Why Sanders and Trump are wrong on trade

Former deputy United States trade representative Miriam Sapiro writes in the NYT:

Here are some facts lost in the heat of primary season. Excluding oil, the United States actually has a trade surplus in manufactured goods (you read that right) with the 20 countries with which it has trade agreements (although that does not include China). Over all, the United States enjoys an annual trade surplus in services, driven by financial services and intellectual-property licensing, of more than $200 billion.

Trade agreements support these trends by prying open foreign markets for American goods and services.
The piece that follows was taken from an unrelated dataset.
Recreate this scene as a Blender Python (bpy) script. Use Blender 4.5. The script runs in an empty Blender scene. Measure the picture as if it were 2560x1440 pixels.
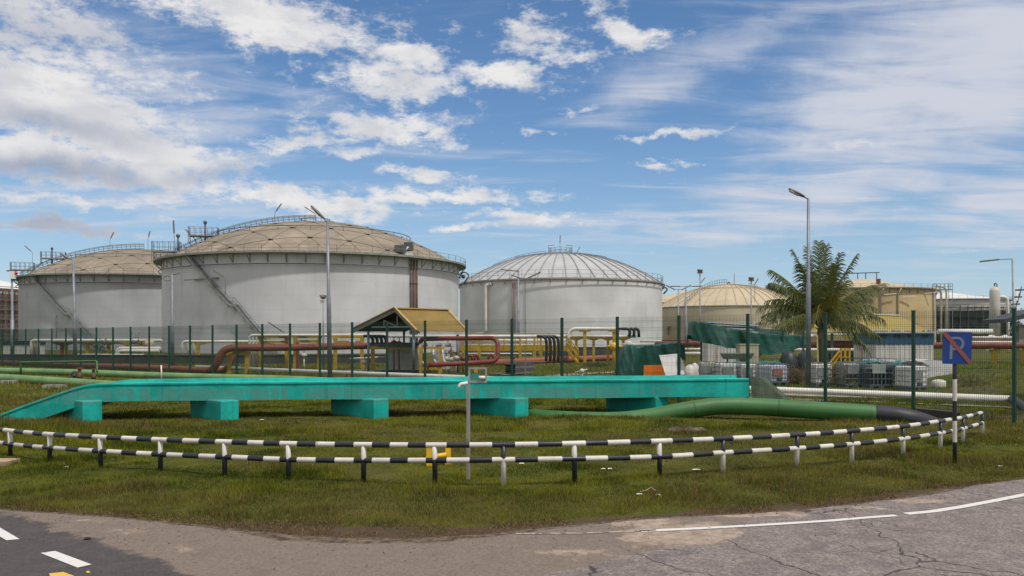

Without greater access, the United States will have a difficult time creating more jobs: Nearly all of the world’s population lives outside its borders.

The Department of Commerce estimates that every increase of $1 billion in exports sustains nearly 6,000 jobs, and that export-related jobs pay on average 18 percent more than jobs focused on the domestic market. We’d be foolish to start a trade war by imposing tariffs on products from China, Mexico or other countries, which would increase prices and invite retaliation that would hurt American exports.

Tariffs damage both countries. They damage exporters, they damage consumers and they also damage the overall economy by protecting selected industries and not having investment flow to the areas where a country has the best competitive advantage.

To understand how dismantling trade barriers helps the country, we also need to take a broader view of the American economy, and not focus solely on disruptions and lost jobs in particular sectors.

There are many things economists disagree on. But there is a near universal (over 85%) view that reducing trade barriers helps the economy of all countries. The political problem is that the sectors that lose jobs are specific and known and can be blamed on the loss of protection, while the job gains are more widespread and not associated with the removal of barriers.

For example, while the North American Free Trade Agreement is routinely criticized as sending American jobs abroad, data from the Peterson Institute shows that in the seven years after the pact’s passage, nearly 17 million jobs were added in this country and unemployment fell to 4.0 percent, from 6.9 percent.

The rhetoric against NAFTA is false.